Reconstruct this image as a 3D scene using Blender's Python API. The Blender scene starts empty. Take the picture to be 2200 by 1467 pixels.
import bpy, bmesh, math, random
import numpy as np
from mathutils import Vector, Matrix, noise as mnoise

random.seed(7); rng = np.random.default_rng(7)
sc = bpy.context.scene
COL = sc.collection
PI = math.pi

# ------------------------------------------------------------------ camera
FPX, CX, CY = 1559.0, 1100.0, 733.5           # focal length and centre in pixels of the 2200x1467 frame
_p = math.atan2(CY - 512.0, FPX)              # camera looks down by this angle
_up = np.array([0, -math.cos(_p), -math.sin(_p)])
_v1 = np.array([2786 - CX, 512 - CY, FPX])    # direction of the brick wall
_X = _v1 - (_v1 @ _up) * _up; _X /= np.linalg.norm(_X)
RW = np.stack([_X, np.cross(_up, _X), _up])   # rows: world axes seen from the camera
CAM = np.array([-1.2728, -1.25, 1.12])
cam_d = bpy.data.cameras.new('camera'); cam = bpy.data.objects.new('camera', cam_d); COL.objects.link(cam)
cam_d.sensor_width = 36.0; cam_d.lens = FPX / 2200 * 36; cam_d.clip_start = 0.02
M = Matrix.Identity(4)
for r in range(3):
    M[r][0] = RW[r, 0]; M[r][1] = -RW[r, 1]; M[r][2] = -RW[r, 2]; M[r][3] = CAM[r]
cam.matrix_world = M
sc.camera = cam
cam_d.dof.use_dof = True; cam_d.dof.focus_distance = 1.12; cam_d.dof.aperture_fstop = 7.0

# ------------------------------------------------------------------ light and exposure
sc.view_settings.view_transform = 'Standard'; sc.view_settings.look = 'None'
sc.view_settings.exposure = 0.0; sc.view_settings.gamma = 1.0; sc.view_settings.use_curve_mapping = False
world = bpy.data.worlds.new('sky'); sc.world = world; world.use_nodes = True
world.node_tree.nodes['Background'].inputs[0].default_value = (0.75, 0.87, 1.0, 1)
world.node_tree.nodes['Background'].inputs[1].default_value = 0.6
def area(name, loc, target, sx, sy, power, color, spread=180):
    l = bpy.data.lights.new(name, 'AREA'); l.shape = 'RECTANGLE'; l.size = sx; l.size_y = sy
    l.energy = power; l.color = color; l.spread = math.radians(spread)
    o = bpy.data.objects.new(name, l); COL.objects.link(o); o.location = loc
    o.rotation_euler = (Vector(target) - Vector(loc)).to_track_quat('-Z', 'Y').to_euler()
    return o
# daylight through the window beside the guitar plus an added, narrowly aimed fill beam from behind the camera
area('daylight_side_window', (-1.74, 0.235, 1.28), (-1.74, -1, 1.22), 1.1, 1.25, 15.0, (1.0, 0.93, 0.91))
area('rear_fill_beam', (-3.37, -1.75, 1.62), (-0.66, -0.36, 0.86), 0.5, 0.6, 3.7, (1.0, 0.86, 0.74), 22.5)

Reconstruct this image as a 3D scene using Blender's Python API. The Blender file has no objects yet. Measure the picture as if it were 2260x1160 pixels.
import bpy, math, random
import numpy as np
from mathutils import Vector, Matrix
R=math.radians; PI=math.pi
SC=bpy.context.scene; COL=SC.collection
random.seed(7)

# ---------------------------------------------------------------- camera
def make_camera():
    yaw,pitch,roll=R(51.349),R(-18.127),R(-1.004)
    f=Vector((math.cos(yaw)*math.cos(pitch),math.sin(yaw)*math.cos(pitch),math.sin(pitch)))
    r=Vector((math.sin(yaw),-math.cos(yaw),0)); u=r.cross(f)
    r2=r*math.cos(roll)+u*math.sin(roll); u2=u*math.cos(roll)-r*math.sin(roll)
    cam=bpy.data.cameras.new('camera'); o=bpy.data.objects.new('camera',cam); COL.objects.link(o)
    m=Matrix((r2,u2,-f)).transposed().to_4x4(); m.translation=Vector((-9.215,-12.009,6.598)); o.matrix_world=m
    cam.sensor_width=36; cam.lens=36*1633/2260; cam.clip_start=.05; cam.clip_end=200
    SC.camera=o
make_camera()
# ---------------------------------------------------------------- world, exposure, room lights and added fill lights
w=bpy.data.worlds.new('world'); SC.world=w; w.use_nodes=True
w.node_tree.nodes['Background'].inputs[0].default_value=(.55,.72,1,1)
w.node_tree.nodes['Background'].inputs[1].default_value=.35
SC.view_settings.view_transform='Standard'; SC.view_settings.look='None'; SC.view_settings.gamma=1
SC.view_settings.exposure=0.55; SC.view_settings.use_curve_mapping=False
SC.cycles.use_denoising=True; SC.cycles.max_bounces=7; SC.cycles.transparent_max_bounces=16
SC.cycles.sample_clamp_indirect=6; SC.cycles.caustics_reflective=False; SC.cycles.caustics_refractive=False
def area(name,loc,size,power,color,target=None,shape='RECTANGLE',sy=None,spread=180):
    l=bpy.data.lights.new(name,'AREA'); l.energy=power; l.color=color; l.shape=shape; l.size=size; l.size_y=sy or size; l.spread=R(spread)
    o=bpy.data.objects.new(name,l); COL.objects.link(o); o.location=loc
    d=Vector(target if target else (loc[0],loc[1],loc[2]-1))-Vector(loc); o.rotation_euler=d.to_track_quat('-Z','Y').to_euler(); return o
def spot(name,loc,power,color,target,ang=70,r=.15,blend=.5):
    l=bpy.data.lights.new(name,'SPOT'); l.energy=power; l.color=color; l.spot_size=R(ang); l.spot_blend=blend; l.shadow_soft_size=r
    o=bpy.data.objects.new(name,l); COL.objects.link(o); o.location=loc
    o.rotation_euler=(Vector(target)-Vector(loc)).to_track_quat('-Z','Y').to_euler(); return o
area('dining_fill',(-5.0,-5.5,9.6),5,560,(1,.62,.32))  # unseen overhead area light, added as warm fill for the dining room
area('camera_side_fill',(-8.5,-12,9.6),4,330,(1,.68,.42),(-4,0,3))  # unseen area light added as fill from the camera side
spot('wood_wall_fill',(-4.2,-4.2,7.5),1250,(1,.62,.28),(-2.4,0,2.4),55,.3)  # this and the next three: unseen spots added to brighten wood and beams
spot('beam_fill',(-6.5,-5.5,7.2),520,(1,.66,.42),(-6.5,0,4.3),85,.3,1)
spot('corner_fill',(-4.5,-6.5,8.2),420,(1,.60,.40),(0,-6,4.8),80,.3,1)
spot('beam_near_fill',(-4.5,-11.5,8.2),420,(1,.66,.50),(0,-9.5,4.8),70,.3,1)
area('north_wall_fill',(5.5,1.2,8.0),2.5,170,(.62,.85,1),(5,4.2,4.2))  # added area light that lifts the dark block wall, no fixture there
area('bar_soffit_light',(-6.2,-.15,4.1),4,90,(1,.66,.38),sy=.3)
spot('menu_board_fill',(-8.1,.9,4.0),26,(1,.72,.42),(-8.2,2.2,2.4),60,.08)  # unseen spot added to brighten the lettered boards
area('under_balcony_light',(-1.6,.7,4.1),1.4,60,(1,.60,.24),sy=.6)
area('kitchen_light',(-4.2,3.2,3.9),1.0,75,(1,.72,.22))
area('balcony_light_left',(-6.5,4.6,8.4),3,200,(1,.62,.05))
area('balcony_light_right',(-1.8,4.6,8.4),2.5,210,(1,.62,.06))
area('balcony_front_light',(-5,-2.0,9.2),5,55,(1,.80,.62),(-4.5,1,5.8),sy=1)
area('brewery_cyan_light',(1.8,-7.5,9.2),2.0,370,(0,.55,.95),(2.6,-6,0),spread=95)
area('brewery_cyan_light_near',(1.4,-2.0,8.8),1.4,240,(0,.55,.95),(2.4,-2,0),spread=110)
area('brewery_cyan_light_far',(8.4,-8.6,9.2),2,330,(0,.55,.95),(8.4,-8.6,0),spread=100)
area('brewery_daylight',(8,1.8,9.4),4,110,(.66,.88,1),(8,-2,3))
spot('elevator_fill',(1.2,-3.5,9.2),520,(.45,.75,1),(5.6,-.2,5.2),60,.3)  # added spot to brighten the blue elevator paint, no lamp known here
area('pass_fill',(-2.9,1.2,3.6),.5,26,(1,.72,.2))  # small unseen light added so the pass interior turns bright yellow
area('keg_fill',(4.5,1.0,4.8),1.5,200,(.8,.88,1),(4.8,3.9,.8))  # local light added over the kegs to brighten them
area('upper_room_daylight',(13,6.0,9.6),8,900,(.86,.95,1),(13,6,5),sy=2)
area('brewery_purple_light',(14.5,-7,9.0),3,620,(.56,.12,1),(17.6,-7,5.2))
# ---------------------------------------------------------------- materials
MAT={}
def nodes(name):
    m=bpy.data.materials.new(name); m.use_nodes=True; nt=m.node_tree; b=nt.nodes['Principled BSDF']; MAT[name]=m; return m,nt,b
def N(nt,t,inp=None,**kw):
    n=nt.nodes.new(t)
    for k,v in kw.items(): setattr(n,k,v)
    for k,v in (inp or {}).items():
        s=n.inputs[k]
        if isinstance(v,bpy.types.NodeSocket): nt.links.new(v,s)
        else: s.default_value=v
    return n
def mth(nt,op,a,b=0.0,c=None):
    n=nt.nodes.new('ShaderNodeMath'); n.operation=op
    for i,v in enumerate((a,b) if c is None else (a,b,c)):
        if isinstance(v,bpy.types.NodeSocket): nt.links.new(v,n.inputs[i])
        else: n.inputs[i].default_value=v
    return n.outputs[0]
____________
- Task description: Quote exactly the lines running from the start of the listing above through the line where "cam_d.dof.use_dof = True;" is found, and output no other lines.

- Correct result:
Reconstruct this image as a 3D scene using Blender's Python API. The Blender scene starts empty. Take the picture to be 2200 by 1467 pixels.
import bpy, bmesh, math, random
import numpy as np
from mathutils import Vector, Matrix, noise as mnoise

random.seed(7); rng = np.random.default_rng(7)
sc = bpy.context.scene
COL = sc.collection
PI = math.pi

# ------------------------------------------------------------------ camera
FPX, CX, CY = 1559.0, 1100.0, 733.5           # focal length and centre in pixels of the 2200x1467 frame
_p = math.atan2(CY - 512.0, FPX)              # camera looks down by this angle
_up = np.array([0, -math.cos(_p), -math.sin(_p)])
_v1 = np.array([2786 - CX, 512 - CY, FPX])    # direction of the brick wall
_X = _v1 - (_v1 @ _up) * _up; _X /= np.linalg.norm(_X)
RW = np.stack([_X, np.cross(_up, _X), _up])   # rows: world axes seen from the camera
CAM = np.array([-1.2728, -1.25, 1.12])
cam_d = bpy.data.cameras.new('camera'); cam = bpy.data.objects.new('camera', cam_d); COL.objects.link(cam)
cam_d.sensor_width = 36.0; cam_d.lens = FPX / 2200 * 36; cam_d.clip_start = 0.02
M = Matrix.Identity(4)
for r in range(3):
    M[r][0] = RW[r, 0]; M[r][1] = -RW[r, 1]; M[r][2] = -RW[r, 2]; M[r][3] = CAM[r]
cam.matrix_world = M
sc.camera = cam
cam_d.dof.use_dof = True; cam_d.dof.focus_distance = 1.12; cam_d.dof.aperture_fstop = 7.0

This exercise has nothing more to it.